Бакшеев в Пищике хорошо повторял Грибунина и мне нравился очень, но когда я потом снова увидел самого Владимира Федоровича, то понял, как только внешне и механично Бакшеев воспринял грибунинский рисунок.

В. Н. Павлова была лиричной и смешной Шарлоттой Ивановной, жалкой и нелепой. Очень ей удавался немецкий акцент — мягко и точно. После Е. П. Муратовой это была, конечно, лучшая Шарлотта.

Прелестна была В. Г. Орлова — Дуняша. Она меньше играла влюбленную горничную, немного нелепую и смешную, как ее всегда (и, вероятно, правильно) играют, чем влюбленную, одержимую любовью, почти Изольду, выпившую волшебный напиток. Первым объятием Яша покорил ее навсегда, и она была одурманена любовью до конца… Мне она нравилась очень.

Павлов был отличным Фирсом, может быть, немного слишком сердитым, особенно в сравнении с Артемом.

Явно неудачна была Аня — Краснопольская, коротенькая, полненькая, этакая сдобненькая пышечка, причесанная под девочку, с лихим локоном над глазом… Но Харькову она пришлась по вкусу. У меня в Харькове оказался школьный товарищ; у него в семье я слышал: «Краснопольская — душка, такая прелестная, прямо девочка — нежненькая, миленькая… Ну просто конфетка!»

В том же доме, думаю, довольно типичном для цвета харьковской интеллигенции того времени, говорили: «Мадам Книппер играет, конечно, очень хорошо, но настоящего шику ей не хватает, нет в ней дамы из хорошего общества, манеры нет, она не шикарная. Вот если бы в этой роли увидеть…» — они называли харьковскую любимицу публики, актрису «с настоящим шиком». Это было ужасно, но спорить было невозможно. Ольга Леонардовна играла, конечно, без «шика» — она эту роль вообще не играла. Она просто была Любовью Андреевной Раневской, со всей ее биографией, со всей ее безалаберностью, нелепостью, со всеми ее любовями и несчастьями. Милая, легкая, обаятельная, женственная, она была не «ниже любви», как она говорила, а состояла из любви.

Много чеховских ролей сыграла Ольга Леонардовна, все они были ей близки и органичны, все это были ее удачи, но такого полного совпадения актрисы с образом не было ни в чем.
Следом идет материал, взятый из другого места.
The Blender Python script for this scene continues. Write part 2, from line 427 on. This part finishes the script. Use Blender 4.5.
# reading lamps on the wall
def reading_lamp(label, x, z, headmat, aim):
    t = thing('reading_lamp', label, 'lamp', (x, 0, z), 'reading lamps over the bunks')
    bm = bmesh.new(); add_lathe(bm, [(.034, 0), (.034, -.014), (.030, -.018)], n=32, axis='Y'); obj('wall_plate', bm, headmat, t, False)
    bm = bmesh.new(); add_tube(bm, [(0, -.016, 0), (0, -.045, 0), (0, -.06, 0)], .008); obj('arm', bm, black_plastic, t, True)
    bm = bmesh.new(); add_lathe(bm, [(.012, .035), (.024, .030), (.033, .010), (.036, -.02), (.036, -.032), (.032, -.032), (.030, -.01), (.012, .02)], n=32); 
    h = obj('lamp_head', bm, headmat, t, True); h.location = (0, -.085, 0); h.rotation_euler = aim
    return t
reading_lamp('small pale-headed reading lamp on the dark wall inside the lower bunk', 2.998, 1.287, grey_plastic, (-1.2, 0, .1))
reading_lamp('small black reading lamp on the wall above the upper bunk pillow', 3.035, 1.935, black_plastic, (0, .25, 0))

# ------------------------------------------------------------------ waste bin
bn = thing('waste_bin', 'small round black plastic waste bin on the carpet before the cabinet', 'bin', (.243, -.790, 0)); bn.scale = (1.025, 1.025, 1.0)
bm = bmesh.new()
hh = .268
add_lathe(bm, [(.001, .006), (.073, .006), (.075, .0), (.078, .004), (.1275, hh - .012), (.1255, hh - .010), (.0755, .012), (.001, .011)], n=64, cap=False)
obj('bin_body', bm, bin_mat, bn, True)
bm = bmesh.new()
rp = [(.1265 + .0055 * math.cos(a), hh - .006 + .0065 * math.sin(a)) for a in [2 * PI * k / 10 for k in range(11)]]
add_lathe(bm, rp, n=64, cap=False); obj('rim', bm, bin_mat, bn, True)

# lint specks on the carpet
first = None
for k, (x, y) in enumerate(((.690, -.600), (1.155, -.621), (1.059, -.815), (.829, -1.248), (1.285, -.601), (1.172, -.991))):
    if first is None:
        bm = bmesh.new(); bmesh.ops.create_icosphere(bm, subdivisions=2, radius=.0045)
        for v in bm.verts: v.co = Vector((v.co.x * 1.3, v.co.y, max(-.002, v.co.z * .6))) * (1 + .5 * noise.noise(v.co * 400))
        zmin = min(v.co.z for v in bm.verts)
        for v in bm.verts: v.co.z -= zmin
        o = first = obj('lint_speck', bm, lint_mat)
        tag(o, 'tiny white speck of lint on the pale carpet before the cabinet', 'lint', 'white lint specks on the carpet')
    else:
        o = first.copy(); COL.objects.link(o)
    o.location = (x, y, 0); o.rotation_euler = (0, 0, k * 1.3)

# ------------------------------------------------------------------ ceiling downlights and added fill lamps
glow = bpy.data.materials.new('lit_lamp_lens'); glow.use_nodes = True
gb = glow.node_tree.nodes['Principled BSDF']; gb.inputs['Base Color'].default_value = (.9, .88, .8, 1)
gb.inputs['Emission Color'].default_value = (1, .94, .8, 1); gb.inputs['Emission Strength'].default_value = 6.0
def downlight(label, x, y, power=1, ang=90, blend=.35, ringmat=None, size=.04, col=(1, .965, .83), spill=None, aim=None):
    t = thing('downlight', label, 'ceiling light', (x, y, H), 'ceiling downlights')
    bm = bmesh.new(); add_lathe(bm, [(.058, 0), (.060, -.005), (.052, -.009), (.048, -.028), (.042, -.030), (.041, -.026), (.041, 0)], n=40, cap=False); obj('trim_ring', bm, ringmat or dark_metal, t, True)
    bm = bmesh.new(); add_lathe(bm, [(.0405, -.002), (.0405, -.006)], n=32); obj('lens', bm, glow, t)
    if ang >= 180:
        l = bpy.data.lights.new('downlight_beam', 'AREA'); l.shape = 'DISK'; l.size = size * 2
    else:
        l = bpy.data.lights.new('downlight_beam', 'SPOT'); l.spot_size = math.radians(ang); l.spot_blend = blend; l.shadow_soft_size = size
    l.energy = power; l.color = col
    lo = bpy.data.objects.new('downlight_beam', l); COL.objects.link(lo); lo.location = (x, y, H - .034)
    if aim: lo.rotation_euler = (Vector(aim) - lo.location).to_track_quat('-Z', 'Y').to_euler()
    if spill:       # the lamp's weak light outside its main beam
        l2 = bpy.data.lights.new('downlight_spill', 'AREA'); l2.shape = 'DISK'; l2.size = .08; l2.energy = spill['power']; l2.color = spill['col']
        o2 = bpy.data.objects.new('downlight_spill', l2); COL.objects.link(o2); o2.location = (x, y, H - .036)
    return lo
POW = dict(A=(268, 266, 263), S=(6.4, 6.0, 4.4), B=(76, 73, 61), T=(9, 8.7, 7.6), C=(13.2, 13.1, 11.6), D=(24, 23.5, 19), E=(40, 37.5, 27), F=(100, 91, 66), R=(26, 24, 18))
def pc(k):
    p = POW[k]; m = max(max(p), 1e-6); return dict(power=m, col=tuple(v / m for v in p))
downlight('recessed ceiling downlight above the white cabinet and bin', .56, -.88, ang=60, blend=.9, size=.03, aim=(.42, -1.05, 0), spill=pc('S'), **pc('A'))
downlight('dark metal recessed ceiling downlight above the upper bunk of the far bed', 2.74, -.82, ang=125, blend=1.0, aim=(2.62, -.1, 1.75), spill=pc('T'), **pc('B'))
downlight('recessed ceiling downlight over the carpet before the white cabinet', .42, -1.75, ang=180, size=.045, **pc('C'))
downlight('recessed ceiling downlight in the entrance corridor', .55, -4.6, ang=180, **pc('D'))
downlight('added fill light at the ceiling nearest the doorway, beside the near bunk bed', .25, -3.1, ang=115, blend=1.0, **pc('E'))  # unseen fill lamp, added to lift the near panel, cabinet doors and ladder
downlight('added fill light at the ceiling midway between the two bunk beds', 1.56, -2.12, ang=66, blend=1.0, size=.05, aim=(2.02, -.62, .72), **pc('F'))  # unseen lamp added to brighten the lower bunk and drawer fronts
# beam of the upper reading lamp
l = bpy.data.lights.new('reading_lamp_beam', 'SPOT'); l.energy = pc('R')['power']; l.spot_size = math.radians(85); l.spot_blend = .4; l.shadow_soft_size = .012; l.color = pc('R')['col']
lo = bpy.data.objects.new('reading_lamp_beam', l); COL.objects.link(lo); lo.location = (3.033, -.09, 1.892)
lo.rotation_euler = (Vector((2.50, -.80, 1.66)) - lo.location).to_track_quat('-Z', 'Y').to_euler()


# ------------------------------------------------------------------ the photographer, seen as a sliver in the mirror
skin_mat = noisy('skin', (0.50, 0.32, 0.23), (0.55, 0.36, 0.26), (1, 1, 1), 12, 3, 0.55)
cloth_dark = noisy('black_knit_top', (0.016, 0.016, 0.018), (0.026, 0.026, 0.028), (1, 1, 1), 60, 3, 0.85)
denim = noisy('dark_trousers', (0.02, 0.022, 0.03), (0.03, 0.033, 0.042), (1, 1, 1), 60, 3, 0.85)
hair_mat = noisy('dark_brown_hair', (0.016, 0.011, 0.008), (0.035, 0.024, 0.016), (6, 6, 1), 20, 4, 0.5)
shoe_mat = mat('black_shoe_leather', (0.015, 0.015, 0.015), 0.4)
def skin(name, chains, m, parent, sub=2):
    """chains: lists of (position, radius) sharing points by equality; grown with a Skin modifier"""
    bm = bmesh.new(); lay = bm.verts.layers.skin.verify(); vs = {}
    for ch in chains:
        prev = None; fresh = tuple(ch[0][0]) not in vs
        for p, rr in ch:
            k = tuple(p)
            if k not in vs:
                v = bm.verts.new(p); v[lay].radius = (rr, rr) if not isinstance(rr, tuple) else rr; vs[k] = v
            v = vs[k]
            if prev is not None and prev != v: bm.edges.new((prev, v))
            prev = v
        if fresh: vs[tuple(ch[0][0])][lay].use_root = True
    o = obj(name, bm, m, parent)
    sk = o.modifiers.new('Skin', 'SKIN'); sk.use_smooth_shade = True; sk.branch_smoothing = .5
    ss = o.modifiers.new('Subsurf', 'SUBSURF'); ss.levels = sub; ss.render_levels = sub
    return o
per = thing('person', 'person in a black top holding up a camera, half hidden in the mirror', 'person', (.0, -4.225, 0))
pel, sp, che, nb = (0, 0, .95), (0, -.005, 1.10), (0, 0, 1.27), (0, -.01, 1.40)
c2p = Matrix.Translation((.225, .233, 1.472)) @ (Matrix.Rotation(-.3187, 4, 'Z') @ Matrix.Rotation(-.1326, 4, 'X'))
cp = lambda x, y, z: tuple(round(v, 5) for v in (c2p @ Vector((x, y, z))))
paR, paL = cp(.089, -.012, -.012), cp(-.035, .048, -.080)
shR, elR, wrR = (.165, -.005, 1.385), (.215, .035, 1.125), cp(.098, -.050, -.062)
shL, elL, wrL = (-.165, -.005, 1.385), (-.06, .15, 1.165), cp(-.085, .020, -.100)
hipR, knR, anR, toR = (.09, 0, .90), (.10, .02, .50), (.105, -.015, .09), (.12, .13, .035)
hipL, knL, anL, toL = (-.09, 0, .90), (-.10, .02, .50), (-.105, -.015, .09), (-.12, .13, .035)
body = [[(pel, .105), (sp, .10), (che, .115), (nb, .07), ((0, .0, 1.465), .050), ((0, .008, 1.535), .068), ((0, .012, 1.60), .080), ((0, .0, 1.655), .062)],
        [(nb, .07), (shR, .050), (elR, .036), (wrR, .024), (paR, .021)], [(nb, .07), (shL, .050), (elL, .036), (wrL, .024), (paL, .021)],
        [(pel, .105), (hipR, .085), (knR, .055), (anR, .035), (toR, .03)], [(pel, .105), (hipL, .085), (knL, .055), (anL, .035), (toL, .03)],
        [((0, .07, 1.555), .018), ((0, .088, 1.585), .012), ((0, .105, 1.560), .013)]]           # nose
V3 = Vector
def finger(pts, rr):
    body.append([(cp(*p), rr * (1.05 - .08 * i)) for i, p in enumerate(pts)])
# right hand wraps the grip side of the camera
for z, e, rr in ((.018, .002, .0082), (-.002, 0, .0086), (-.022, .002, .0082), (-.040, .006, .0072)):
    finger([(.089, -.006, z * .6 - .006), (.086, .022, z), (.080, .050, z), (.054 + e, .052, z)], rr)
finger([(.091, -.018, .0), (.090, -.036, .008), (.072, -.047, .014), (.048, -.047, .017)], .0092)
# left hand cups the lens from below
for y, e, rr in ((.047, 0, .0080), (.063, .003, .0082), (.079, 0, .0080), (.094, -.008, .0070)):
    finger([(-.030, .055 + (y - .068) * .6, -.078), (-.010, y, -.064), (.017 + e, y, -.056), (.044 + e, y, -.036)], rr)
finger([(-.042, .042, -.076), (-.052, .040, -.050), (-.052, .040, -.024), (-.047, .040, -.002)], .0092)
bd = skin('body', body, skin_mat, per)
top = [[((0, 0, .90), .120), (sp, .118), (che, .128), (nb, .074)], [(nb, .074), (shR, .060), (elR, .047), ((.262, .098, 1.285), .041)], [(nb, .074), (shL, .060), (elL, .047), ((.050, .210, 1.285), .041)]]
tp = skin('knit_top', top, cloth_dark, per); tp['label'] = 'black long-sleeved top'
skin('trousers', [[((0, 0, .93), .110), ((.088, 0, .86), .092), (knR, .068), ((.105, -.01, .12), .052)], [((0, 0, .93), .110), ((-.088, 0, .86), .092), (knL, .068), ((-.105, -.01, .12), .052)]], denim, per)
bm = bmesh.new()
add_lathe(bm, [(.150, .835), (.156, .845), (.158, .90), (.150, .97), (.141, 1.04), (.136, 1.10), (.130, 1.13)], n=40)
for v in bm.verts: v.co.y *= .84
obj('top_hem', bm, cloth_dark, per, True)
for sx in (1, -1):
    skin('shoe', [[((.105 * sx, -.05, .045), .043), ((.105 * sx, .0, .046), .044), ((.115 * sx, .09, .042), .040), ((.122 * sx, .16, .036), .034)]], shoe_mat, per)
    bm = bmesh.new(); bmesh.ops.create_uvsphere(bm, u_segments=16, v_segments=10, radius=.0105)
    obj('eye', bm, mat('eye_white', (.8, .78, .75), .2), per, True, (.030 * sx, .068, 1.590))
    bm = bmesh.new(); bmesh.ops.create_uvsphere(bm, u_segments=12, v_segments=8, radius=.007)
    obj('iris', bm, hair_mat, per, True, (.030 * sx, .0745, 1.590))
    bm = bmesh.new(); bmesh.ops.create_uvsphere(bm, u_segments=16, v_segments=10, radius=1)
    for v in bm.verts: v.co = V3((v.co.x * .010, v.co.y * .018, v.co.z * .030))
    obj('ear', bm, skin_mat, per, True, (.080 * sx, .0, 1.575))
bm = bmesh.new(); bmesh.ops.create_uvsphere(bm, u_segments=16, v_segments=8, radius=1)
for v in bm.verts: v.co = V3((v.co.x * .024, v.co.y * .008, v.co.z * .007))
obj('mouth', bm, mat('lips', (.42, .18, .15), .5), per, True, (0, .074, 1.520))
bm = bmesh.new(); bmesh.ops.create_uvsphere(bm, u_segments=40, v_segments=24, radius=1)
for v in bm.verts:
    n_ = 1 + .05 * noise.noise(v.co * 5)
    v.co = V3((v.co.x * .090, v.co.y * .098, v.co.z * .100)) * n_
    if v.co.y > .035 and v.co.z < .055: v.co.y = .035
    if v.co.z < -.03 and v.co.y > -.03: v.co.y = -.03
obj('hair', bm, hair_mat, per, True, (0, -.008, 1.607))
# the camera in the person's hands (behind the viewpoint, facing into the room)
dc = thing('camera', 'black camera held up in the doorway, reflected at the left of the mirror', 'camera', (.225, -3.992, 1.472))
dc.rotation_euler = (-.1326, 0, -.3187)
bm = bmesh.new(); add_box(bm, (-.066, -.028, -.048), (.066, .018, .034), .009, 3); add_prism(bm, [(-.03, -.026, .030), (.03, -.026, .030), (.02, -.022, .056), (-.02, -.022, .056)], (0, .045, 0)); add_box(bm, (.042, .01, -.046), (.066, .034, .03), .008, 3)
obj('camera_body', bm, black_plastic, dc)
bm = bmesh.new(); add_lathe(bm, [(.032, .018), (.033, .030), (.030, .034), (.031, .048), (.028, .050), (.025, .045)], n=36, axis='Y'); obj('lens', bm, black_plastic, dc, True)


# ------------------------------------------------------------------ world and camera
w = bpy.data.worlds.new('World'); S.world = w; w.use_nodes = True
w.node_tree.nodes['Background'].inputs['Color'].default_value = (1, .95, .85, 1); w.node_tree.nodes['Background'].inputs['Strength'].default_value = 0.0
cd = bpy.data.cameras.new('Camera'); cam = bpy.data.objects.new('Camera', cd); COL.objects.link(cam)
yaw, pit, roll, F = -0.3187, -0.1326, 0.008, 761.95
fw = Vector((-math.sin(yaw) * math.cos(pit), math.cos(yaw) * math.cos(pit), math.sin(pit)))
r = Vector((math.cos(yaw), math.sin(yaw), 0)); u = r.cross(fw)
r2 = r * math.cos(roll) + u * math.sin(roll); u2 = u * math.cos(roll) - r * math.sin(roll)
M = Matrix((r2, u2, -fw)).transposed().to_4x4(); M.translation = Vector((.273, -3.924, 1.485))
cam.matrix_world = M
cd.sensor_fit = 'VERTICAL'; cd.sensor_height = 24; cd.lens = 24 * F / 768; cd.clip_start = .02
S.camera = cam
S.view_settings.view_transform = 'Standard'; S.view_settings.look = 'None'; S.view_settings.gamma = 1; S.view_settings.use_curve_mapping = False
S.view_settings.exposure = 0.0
Я не хочу сказать, что она была Раневской в жизни, нет, совсем нет, но образ литературный абсолютно совпал с образом сценическим. Я даже не знаю, в какие моменты роли она была выше. Я, пожалуй, больше всего любил все третье действие — от сцены после фокусов: сцену с Петей до ее конца, глаза во время сцены Лопахина и монолога Ани. Даже такая ужасная Аня, как Краснопольская, не могла испортить ей финал акта. Но и «Покойная мама идет по саду» и сцену с Петей в первом действии люблю и помню так, как будто слышал их вчера.

Александров играл на своих еще пятнадцать лет тому назад утвержденных штампах, играл крепко и имел большой успех.